In the end, we could see the Philippines during the Cold War as a changing nation, an evolving nation. As we look back on the unfolding events of the war, the Filipino people experienced hardships and sometimes confusion. We started in square one, being under the United States and following its every rule on us. The events that followed eventually opened our eyes to reality that Filipinos needed to stand on its own over stronger countries. We don’t need to stick to one country, because the continually evolving world didn’t call for it. We were ‘involved’ in the Cold War, because we stuck with one side. This resulted in some unfavorable conditions for us. The benefit of it is that we were able to learn from our mistakes, especially in foreign policy. We found out that in an increasingly interconnected world, interdependence is necessary in order to survive. The Philippines was still a ‘young’ nation back then. We should therefore look at the Cold War as one of the lessons our country learned in the many years of its existence.

Collantes, Manuel. The Establishment of Relations Between the Philippines and the Soviet Union. Fookien Times Philippines Yearbook. 1976.

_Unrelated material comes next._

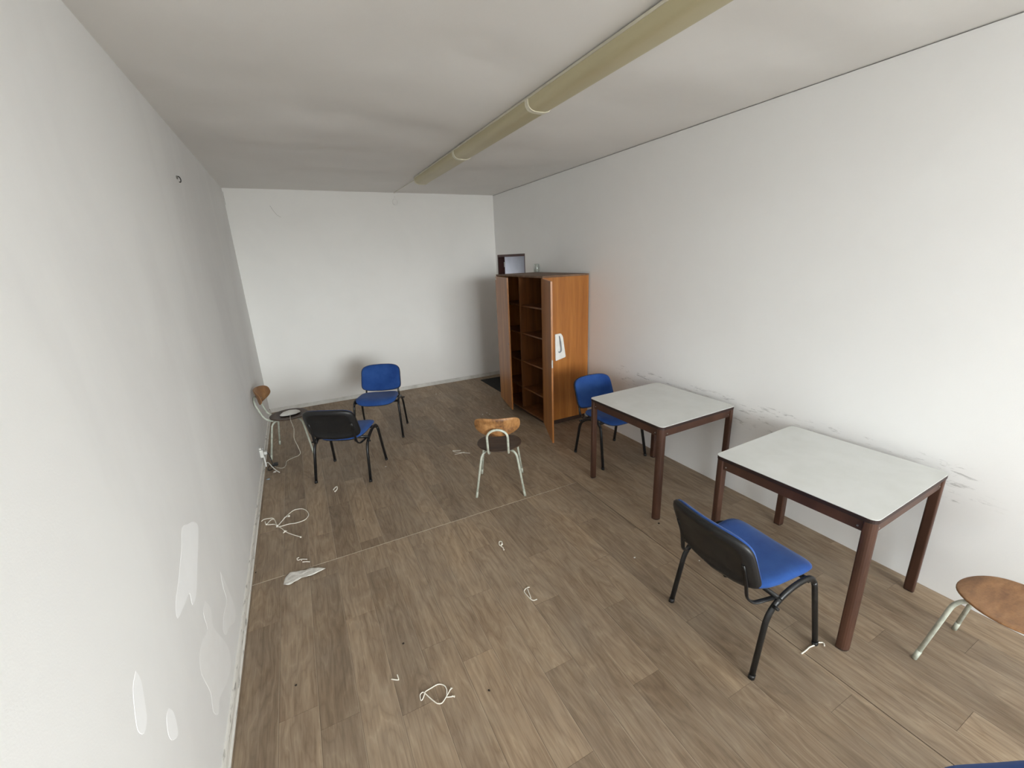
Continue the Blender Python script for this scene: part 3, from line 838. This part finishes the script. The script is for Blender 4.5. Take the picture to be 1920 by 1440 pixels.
# ------------------------------------------------------------------ litter on the floor: strings, paper, flakes
FZ = {}
def top_at(x, y): return 0.001 if x > XS else (0.0022 if y > YS else 0.0)
STR = {
'a': ([[(.151,3.376),(.187,3.443),(.215,3.497),(.264,3.555),(.304,3.556),(.333,3.542),(.362,3.493),(.374,3.426),(.362,3.382),(.338,3.355),(.281,3.348),(.234,3.363),(.178,3.36),(.143,3.368)],
       [(.154,3.374),(.187,3.443),(.205,3.482),(.232,3.475)],
       [(.147,3.374),(.131,3.411),(.075,3.439),(.064,3.49)],
       [(.075,3.443),(.101,3.497),(.126,3.495),(.142,3.42),(.151,3.376)],
       [(.037,3.514),(.057,3.535),(.11,3.521),(.126,3.495)],
       [(.151,3.372),(.184,3.318),(.207,3.263),(.252,3.196),(.31,3.126)],
       [(.192,3.256),(.205,3.264),(.218,3.272)]], 0.0022, 'largest knotted tangle of white string beside the left skirting', [(.151,3.374,.008),(.205,3.264,.008),(.232,3.475,.008),(.075,3.441,.007),(.31,3.126,.006)]),
'b': ([[(.294,2.884),(.281,2.88),(.287,2.857),(.307,2.856),(.343,2.835)], [(.307,2.856),(.309,2.838)], [(.314,2.817),(.336,2.809),(.358,2.794)]], 0.002, 'short bits of white string just behind the paper scrap', []),
'c': ([[(1.568,2.307),(1.554,2.309),(1.557,2.33),(1.568,2.346),(1.581,2.338),(1.574,2.314),(1.557,2.298),(1.562,2.279),(1.557,2.252)]], 0.0024, 'tiny looped knot of white string in mid-floor', [(1.570,2.309,.007),(1.557,2.252,.005)]),
'd': ([[(1.543,1.866),(1.53,1.871),(1.502,1.859),(1.497,1.834),(1.503,1.782),(1.514,1.765),(1.535,1.763)], [(1.527,1.867),(1.517,1.826),(1.508,1.787)]], 0.002, 'narrow white string bent like a letter C on the floor', []),
'e': ([[(.914,1.497),(.896,1.481),(.877,1.465),(.854,1.449),(.839,1.453),(.83,1.463),(.814,1.494),(.796,1.533),(.787,1.54),(.776,1.534),(.772,1.52),(.772,1.508),(.779,1.508),(.795,1.528),(.801,1.537),(.828,1.541),(.861,1.544),(.878,1.535),(.89,1.519),(.892,1.497),(.885,1.476),(.881,1.466),(.898,1.457),(.916,1.451)],
       [(.904,1.489),(.918,1.492)], [(.904,1.456),(.913,1.445)]], 0.0017, 'looped white string with frayed ends nearest the bottom edge', []),
'f': ([[(.673,1.677),(.7,1.658),(.704,1.662),(.703,1.686)]], 0.0018, 'tiny V-shaped snip of white string near the bottom', []),
'g': ([[(.588,3.734),(.602,3.763),(.621,3.779),(.617,3.727),(.598,3.692)]], 0.0035, 'crumpled bit of white string between the feet of the left blue chair', [(.598,3.695,.007),(.59,3.735,.006)]),
'h': ([[(1.852,3.899),(1.779,3.937),(1.797,3.889),(1.865,3.827),(1.911,3.785)], [(1.769,3.843),(1.818,3.834),(1.87,3.839)]], 0.0018, 'thin pale string to the left of the central plywood chair', []),
'i': ([[(2.493,.826),(2.533,.826),(2.564,.828),(2.60,.822),(2.617,.826),(2.647,.811),(2.635,.797)]], 0.0022, 'white string under the front foot of the nearer blue chair', []),
}
for key, (paths, rad, lab, knots) in STR.items():
    allp = [p for q in paths for p in q]
    cx = sum(p[0] for p in allp) / len(allp); cy = sum(p[1] for p in allp) / len(allp)
    mb = MB()
    for j, q in enumerate(paths):
        pts = [(x - cx, y - cy, rad * 1.45 + top_at(x, y) + (0.0016 * (j % 3)) + 0.0006 * math.sin(5 * i)) for i, (x, y) in enumerate(q)]
        mb.tube(spline(pts, 5), rad * 1.45, seg=7)
    for (x, y, rr) in knots:
        mb.lathe([(0.0, 0.0)] + [(rr * math.sin(PI * k / 6), rr * (1 - math.cos(PI * k / 6))) for k in range(1, 6)] + [(0.0, 2 * rr)], 10, (x - cx, y - cy, top_at(x, y)))
    o = mb.build('string', M_str, loc=(cx, cy, 0.0003))
    tag(o, lab, 'string', 'bits of white string on the floor')

pa = [(.241,2.748),(.32,2.724),(.368,2.722),(.439,2.681),(.44,2.67),(.361,2.648),(.305,2.652),(.271,2.639),(.233,2.624),(.206,2.639),(.201,2.66),(.213,2.715)]
pa = [(p.x - 0.3, p.y - 2.68) for p in spline([(x, y, 0) for x, y in pa] + [(pa[0][0], pa[0][1], 0)], 4)[:-1]]
def pmap(x, y, h):
    return (x, y, 0.004 + h + 0.007 * abs(noise.noise(Vector((x * 14, y * 30, 2.2)))) + 0.006 * abs(noise.noise(Vector((x * 40, y * 50, 9.1)))))
pz = MB().pad(pa, pmap, [(0, 0.004), (0.25, 0.004), (0.5, 0.004), (0.75, 0.003), (0.92, 0.0025), (1.0, 0.001), (1.0, 0.0), (0.9, -0.001), (0, -0.001)]).build('paper_scrap', M_paper, loc=(0.3, 2.68, 0.0))
tag(pz, 'long crumpled white paper scrap on the floor seam near the left wall', 'paper')

FL = [((2.474,4.764),.010,'white paint flake nearest the central plywood chair, leftmost of its cluster'), ((2.545,4.788),.008,'white paint flake at the back of the cluster by the cabinet'),
      ((2.55,4.715),.009,'white paint flake at the front of the cluster by the cabinet'), ((2.788,4.797),.007,'white paint flake close to the ajar cabinet door'),
      ((2.221,5.943),.012,'left one of two white flakes near the end wall'), ((2.277,5.937),.009,'right one of two white flakes near the end wall'),
      ((1.976,4.82),.009,'lone white flake on the floor right of the facing blue chair'), ((1.086,3.949),.008,'tiny white flake between the legs of the left blue chair'),
      ((2.275,1.756),.008,'tiny white fluff on the floor before the nearer blue chair'), ((2.611,1.528),.007,'tiny white fluff under the nearer blue chair'),
      ((0.106,4.415),.018,'white crumpled scrap under the wall socket'), ((0.056,4.279),.020,'bluish-grey plastic scrap against the left skirting')]
for q, ((x, y), s, lab) in enumerate(FL):
    n = 7
    pts = [(s * (0.7 + 0.5 * rnd.random()) * math.cos(2 * PI * k / n), 0.7 * s * (0.7 + 0.5 * rnd.random()) * math.sin(2 * PI * k / n)) for k in range(n)]
    o = MB().pad(pts, lambda a, b, h: (a, b, h * (1 + 8 * a)), [(0, s * 0.5), (0.6, s * 0.42), (1.0, s * 0.12), (0.95, 0.0), (0, 0.0)]).build('paint_flake' if s < .015 else 'litter_scrap', M_grey if q == 11 else M_paper, loc=(x, y, top_at(x, y) + 0.0002))
    tag(o, lab, 'flake' if s < .015 else 'scrap', 'white flakes on the floor')
DT = [((.26,1.87),.006,'small dark crumb nearest the bottom left of the floor'), ((1.066,1.4),.006,'small dark crumb right of the looped string'), ((.771,1.85),.006,'small dark crumb in the middle of the near floor'),
      ((2.683,1.949),.009,'dark crumb at the front foot of the farther table'), ((.754,3.13),.005,'small dark crumb beyond the floor seam'), ((.034,2.868),.005,'dark crumb against the left skirting')]
for (x, y), s, lab in DT:
    pts = [(s * (0.6 + 0.6 * rnd.random()) * math.cos(2 * PI * k / 7), s * (0.6 + 0.6 * rnd.random()) * math.sin(2 * PI * k / 7)) for k in range(7)]
    o = MB().pad(pts, lambda a, b, h: (a, b, h), [(0, s * 0.7), (0.6, s * 0.6), (1.0, s * 0.2), (0.9, 0.0), (0, 0.0)]).build('dirt_crumb', M_dirt, loc=(x, y, top_at(x, y) + 0.0002))
    tag(o, lab, 'crumb', 'dark crumbs on the floor')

Jocano, F. Landa. Philippine-USSR Relations. 1988.

Lim, Benito. Philippine-US Relations An Overview of Philippine Foreign Policy. 1988.

Polo, L. Philippine-South Korean Relations. 1984.

Romualdez, Eduardo. The Philippines and the United States - Shifting Perceptions in a Changing World. Fookien Times Philippines Yearbook. 1987.

Romulo, Carlos. The Only Enduring Basis for RP-American Relationship. Fookien Times Philippines Yearbook. 1978.

Taylor, George. Philippine-American Relations. 1966.